Task description »
Copy out each line below exactly as it appears.
╔══
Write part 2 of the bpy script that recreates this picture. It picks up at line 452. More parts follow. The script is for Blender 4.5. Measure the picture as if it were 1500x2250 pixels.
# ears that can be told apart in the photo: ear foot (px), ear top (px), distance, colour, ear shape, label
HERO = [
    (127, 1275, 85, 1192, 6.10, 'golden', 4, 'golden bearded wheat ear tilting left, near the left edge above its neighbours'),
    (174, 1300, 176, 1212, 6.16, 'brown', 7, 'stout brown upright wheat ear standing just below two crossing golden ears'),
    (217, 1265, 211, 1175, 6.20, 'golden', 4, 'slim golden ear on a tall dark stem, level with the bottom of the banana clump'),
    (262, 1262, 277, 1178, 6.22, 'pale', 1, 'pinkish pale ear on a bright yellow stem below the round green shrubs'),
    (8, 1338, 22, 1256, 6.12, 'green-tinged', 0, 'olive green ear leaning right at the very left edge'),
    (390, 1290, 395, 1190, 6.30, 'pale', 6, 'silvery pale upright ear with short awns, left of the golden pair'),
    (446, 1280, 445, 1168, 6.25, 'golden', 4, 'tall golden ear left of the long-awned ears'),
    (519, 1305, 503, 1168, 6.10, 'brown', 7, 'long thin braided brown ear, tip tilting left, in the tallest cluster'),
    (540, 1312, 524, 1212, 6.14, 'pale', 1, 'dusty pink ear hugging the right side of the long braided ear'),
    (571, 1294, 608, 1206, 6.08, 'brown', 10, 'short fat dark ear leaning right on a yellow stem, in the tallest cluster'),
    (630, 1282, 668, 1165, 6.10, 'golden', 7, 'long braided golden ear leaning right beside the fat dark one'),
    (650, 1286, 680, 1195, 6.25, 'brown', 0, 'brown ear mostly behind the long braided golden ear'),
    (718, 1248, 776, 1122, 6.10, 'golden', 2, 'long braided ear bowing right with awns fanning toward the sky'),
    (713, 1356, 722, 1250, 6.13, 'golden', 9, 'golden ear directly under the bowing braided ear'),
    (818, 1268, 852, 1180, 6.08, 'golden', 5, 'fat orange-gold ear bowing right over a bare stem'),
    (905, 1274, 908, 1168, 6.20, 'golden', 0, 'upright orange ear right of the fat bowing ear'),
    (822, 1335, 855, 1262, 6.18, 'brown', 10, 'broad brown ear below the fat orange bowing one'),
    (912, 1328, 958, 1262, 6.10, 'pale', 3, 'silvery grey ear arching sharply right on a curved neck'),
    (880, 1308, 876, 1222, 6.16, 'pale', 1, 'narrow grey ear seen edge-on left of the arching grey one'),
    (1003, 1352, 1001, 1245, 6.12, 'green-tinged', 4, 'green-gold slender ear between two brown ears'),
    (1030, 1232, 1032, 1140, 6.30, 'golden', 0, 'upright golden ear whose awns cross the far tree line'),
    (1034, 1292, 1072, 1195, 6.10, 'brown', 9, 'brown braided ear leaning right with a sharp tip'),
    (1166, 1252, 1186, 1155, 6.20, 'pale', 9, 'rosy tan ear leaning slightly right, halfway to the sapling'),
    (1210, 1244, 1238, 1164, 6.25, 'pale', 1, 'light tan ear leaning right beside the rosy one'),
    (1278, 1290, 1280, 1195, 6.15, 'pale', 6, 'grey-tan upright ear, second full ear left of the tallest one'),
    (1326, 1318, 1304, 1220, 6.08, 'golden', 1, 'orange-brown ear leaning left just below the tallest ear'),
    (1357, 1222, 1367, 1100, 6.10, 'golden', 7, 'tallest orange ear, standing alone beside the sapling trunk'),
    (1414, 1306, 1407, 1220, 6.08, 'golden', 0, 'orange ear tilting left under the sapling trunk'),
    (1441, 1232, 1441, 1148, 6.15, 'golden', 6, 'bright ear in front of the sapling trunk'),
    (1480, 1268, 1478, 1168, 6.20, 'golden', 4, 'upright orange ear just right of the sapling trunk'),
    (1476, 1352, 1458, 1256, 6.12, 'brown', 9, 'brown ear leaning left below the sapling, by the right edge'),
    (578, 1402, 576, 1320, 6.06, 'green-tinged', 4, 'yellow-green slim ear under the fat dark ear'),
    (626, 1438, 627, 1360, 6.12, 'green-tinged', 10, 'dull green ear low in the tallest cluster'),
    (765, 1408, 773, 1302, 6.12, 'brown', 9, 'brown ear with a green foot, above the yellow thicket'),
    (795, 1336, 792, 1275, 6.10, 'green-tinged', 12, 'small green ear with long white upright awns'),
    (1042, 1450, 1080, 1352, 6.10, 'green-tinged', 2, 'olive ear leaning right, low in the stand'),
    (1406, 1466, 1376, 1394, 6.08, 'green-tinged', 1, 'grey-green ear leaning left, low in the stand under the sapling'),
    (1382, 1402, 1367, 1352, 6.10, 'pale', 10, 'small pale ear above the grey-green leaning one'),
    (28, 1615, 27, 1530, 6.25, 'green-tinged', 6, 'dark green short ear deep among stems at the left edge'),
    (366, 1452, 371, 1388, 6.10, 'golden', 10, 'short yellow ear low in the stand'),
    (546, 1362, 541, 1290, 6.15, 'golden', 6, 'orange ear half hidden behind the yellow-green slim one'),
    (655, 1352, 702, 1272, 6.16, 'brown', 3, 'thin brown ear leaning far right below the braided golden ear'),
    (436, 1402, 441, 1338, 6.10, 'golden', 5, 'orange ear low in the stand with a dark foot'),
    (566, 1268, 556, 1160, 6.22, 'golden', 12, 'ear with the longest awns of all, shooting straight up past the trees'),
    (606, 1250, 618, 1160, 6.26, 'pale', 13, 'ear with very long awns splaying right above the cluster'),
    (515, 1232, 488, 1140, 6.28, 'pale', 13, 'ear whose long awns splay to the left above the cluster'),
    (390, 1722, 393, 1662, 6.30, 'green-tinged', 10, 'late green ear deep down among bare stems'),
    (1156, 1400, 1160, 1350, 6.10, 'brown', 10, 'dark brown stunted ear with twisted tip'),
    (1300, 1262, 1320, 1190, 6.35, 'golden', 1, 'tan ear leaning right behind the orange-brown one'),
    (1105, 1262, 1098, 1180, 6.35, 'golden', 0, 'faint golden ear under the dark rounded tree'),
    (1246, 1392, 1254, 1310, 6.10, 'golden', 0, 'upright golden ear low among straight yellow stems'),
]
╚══
Exercise solution »
Write part 2 of the bpy script that recreates this picture. It picks up at line 452. More parts follow. The script is for Blender 4.5. Measure the picture as if it were 1500x2250 pixels.
# ears that can be told apart in the photo: ear foot (px), ear top (px), distance, colour, ear shape, label
HERO = [
    (127, 1275, 85, 1192, 6.10, 'golden', 4, 'golden bearded wheat ear tilting left, near the left edge above its neighbours'),
    (174, 1300, 176, 1212, 6.16, 'brown', 7, 'stout brown upright wheat ear standing just below two crossing golden ears'),
    (217, 1265, 211, 1175, 6.20, 'golden', 4, 'slim golden ear on a tall dark stem, level with the bottom of the banana clump'),
    (262, 1262, 277, 1178, 6.22, 'pale', 1, 'pinkish pale ear on a bright yellow stem below the round green shrubs'),
    (8, 1338, 22, 1256, 6.12, 'green-tinged', 0, 'olive green ear leaning right at the very left edge'),
    (390, 1290, 395, 1190, 6.30, 'pale', 6, 'silvery pale upright ear with short awns, left of the golden pair'),
    (446, 1280, 445, 1168, 6.25, 'golden', 4, 'tall golden ear left of the long-awned ears'),
    (519, 1305, 503, 1168, 6.10, 'brown', 7, 'long thin braided brown ear, tip tilting left, in the tallest cluster'),
    (540, 1312, 524, 1212, 6.14, 'pale', 1, 'dusty pink ear hugging the right side of the long braided ear'),
    (571, 1294, 608, 1206, 6.08, 'brown', 10, 'short fat dark ear leaning right on a yellow stem, in the tallest cluster'),
    (630, 1282, 668, 1165, 6.10, 'golden', 7, 'long braided golden ear leaning right beside the fat dark one'),
    (650, 1286, 680, 1195, 6.25, 'brown', 0, 'brown ear mostly behind the long braided golden ear'),
    (718, 1248, 776, 1122, 6.10, 'golden', 2, 'long braided ear bowing right with awns fanning toward the sky'),
    (713, 1356, 722, 1250, 6.13, 'golden', 9, 'golden ear directly under the bowing braided ear'),
    (818, 1268, 852, 1180, 6.08, 'golden', 5, 'fat orange-gold ear bowing right over a bare stem'),
    (905, 1274, 908, 1168, 6.20, 'golden', 0, 'upright orange ear right of the fat bowing ear'),
    (822, 1335, 855, 1262, 6.18, 'brown', 10, 'broad brown ear below the fat orange bowing one'),
    (912, 1328, 958, 1262, 6.10, 'pale', 3, 'silvery grey ear arching sharply right on a curved neck'),
    (880, 1308, 876, 1222, 6.16, 'pale', 1, 'narrow grey ear seen edge-on left of the arching grey one'),
    (1003, 1352, 1001, 1245, 6.12, 'green-tinged', 4, 'green-gold slender ear between two brown ears'),
    (1030, 1232, 1032, 1140, 6.30, 'golden', 0, 'upright golden ear whose awns cross the far tree line'),
    (1034, 1292, 1072, 1195, 6.10, 'brown', 9, 'brown braided ear leaning right with a sharp tip'),
    (1166, 1252, 1186, 1155, 6.20, 'pale', 9, 'rosy tan ear leaning slightly right, halfway to the sapling'),
    (1210, 1244, 1238, 1164, 6.25, 'pale', 1, 'light tan ear leaning right beside the rosy one'),
    (1278, 1290, 1280, 1195, 6.15, 'pale', 6, 'grey-tan upright ear, second full ear left of the tallest one'),
    (1326, 1318, 1304, 1220, 6.08, 'golden', 1, 'orange-brown ear leaning left just below the tallest ear'),
    (1357, 1222, 1367, 1100, 6.10, 'golden', 7, 'tallest orange ear, standing alone beside the sapling trunk'),
    (1414, 1306, 1407, 1220, 6.08, 'golden', 0, 'orange ear tilting left under the sapling trunk'),
    (1441, 1232, 1441, 1148, 6.15, 'golden', 6, 'bright ear in front of the sapling trunk'),
    (1480, 1268, 1478, 1168, 6.20, 'golden', 4, 'upright orange ear just right of the sapling trunk'),
    (1476, 1352, 1458, 1256, 6.12, 'brown', 9, 'brown ear leaning left below the sapling, by the right edge'),
    (578, 1402, 576, 1320, 6.06, 'green-tinged', 4, 'yellow-green slim ear under the fat dark ear'),
    (626, 1438, 627, 1360, 6.12, 'green-tinged', 10, 'dull green ear low in the tallest cluster'),
    (765, 1408, 773, 1302, 6.12, 'brown', 9, 'brown ear with a green foot, above the yellow thicket'),
    (795, 1336, 792, 1275, 6.10, 'green-tinged', 12, 'small green ear with long white upright awns'),
    (1042, 1450, 1080, 1352, 6.10, 'green-tinged', 2, 'olive ear leaning right, low in the stand'),
    (1406, 1466, 1376, 1394, 6.08, 'green-tinged', 1, 'grey-green ear leaning left, low in the stand under the sapling'),
    (1382, 1402, 1367, 1352, 6.10, 'pale', 10, 'small pale ear above the grey-green leaning one'),
    (28, 1615, 27, 1530, 6.25, 'green-tinged', 6, 'dark green short ear deep among stems at the left edge'),
    (366, 1452, 371, 1388, 6.10, 'golden', 10, 'short yellow ear low in the stand'),
    (546, 1362, 541, 1290, 6.15, 'golden', 6, 'orange ear half hidden behind the yellow-green slim one'),
    (655, 1352, 702, 1272, 6.16, 'brown', 3, 'thin brown ear leaning far right below the braided golden ear'),
    (436, 1402, 441, 1338, 6.10, 'golden', 5, 'orange ear low in the stand with a dark foot'),
    (566, 1268, 556, 1160, 6.22, 'golden', 12, 'ear with the longest awns of all, shooting straight up past the trees'),
    (606, 1250, 618, 1160, 6.26, 'pale', 13, 'ear with very long awns splaying right above the cluster'),
    (515, 1232, 488, 1140, 6.28, 'pale', 13, 'ear whose long awns splay to the left above the cluster'),
    (390, 1722, 393, 1662, 6.30, 'green-tinged', 10, 'late green ear deep down among bare stems'),
    (1156, 1400, 1160, 1350, 6.10, 'brown', 10, 'dark brown stunted ear with twisted tip'),
    (1300, 1262, 1320, 1190, 6.35, 'golden', 1, 'tan ear leaning right behind the orange-brown one'),
    (1105, 1262, 1098, 1180, 6.35, 'golden', 0, 'faint golden ear under the dark rounded tree'),
    (1246, 1392, 1254, 1310, 6.10, 'golden', 0, 'upright golden ear low among straight yellow stems'),
]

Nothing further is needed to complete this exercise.